Staguhn: Vor Mohammed sind die Frauen in der vorislamischen Zeit sehr selbstbewusst aufgetreten. Sie brachten ihr Haar ins Spiel, es wurde auch in der Lyrik gefeiert. Und dann kommt der Gegenschlag mit der Islamisierung. Die Sinnlichkeit der Frau muss eingeschränkt werden und es kommt das Schleiergebot. Es ist in sich logisch, so schlimm das ist.
Blondes Haar als Fetisch vieler Kulturen
Meyer: Sie schreiben in Ihrem Buch über die Farben von Haaren, über die klassischen Zuschreibungen, dass blonde Haare historisch gesehen mit dem Wahren, Guten, Schönen assoziiert werden. Wie ist es dazu gekommen?
Staguhn: Wir haben es mit einem Klischee zu tun, das 2000 Jahre alt ist. Man muss diesem Klischee einen gewissen Respekt zollen. Schon in der Antike sieht man, dass das blonde Haar eine herausragende Rolle spielt, vielleicht weil es auch so selten war. Man hat sich die Göttinnen und Götter mit blondem Haar vorgestellt. Auch der Bezug zum Gold, zur Leuchtkraft, zum Lichten ist da zum Wirken gekommen.
Meyer: Man muss sich vor Augen halten, dass in den antiken Kulturen blondes Haar extrem selten war, oder?
Staguhn: Ja. Natürlich gab es in Griechenland auch blonde Frauen. Wenn Sie heute in Griechenland sind, werden Sie das auch bemerken. Aber es ist extrem selten, noch seltener als bei uns. Und dadurch bekommt es eine unglaubliche Wirksamkeit. Das war auch im Islam so, in der Hochkultur des Islam waren blonde Frauen ungemein gefragt. Es war das Höchste, wenn ein Adeliger in seinem Harem eine blonde Frau hatte.

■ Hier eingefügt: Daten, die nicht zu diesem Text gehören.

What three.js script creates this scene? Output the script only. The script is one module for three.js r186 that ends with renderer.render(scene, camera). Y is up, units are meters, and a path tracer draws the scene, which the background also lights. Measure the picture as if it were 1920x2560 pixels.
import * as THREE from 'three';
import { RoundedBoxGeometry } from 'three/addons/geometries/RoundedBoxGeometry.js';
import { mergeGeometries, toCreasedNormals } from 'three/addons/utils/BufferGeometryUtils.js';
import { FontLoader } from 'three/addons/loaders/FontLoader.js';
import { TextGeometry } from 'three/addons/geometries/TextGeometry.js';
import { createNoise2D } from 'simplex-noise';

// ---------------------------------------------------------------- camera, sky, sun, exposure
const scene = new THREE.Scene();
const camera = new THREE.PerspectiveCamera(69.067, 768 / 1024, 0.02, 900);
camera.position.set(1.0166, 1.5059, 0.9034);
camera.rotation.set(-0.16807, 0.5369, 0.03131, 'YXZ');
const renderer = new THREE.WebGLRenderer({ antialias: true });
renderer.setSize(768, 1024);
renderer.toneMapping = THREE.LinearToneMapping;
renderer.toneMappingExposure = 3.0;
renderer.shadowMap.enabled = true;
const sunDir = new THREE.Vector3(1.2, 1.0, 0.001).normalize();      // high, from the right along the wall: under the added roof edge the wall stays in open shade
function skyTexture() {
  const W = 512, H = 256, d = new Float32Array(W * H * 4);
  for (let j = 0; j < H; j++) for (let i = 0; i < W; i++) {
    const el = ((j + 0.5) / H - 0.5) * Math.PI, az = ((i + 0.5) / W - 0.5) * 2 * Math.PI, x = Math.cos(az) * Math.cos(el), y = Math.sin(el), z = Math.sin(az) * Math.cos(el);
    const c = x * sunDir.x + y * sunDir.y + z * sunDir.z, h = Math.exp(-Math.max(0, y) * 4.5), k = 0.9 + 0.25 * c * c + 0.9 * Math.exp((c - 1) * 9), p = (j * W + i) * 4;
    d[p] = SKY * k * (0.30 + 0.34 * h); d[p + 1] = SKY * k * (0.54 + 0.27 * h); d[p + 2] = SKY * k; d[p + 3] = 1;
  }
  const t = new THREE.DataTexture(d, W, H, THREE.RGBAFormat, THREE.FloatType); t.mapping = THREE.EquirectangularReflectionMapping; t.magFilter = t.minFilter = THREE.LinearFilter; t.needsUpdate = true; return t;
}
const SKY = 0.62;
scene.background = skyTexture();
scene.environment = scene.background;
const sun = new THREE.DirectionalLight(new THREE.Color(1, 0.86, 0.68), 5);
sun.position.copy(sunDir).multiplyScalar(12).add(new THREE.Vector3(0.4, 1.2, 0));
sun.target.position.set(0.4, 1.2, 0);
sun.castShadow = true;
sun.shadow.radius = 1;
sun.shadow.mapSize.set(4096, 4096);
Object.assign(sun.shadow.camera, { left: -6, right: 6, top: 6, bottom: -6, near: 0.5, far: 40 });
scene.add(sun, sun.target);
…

Meyer: Und wieso hat sich auf der anderen Seite dieses sehr alte Klischee bis in unsere Gegenwart gehalten?
Staguhn: Sie meinen das Blondinenklischee? Also diese Blondinenwitze, die jetzt, glaube ich, inzwischen ausgestorben sind.
Meyer: Nein, ich meine den Blick auf blondes Haar als irgendwie wertvolleres.
Staguhn: Das ist in psychologischen Studien nachgewiesen. Die Männer starren auf schönes Frauenhaar, aber am längsten starren sie auf blondes Haar. Ich kann es nicht nachvollziehen, weil ich diese Präferenz nicht habe. Aber es ist wahrscheinlich so: Der Mann meint unbewusst, einen Engel vor sich zu haben. Also eine Frau, die es gut mit ihm meint, die weich ist, anschmiegsam. Das ist natürlich eine Täuschung und ein Klischee, aber das wirkt trotzdem.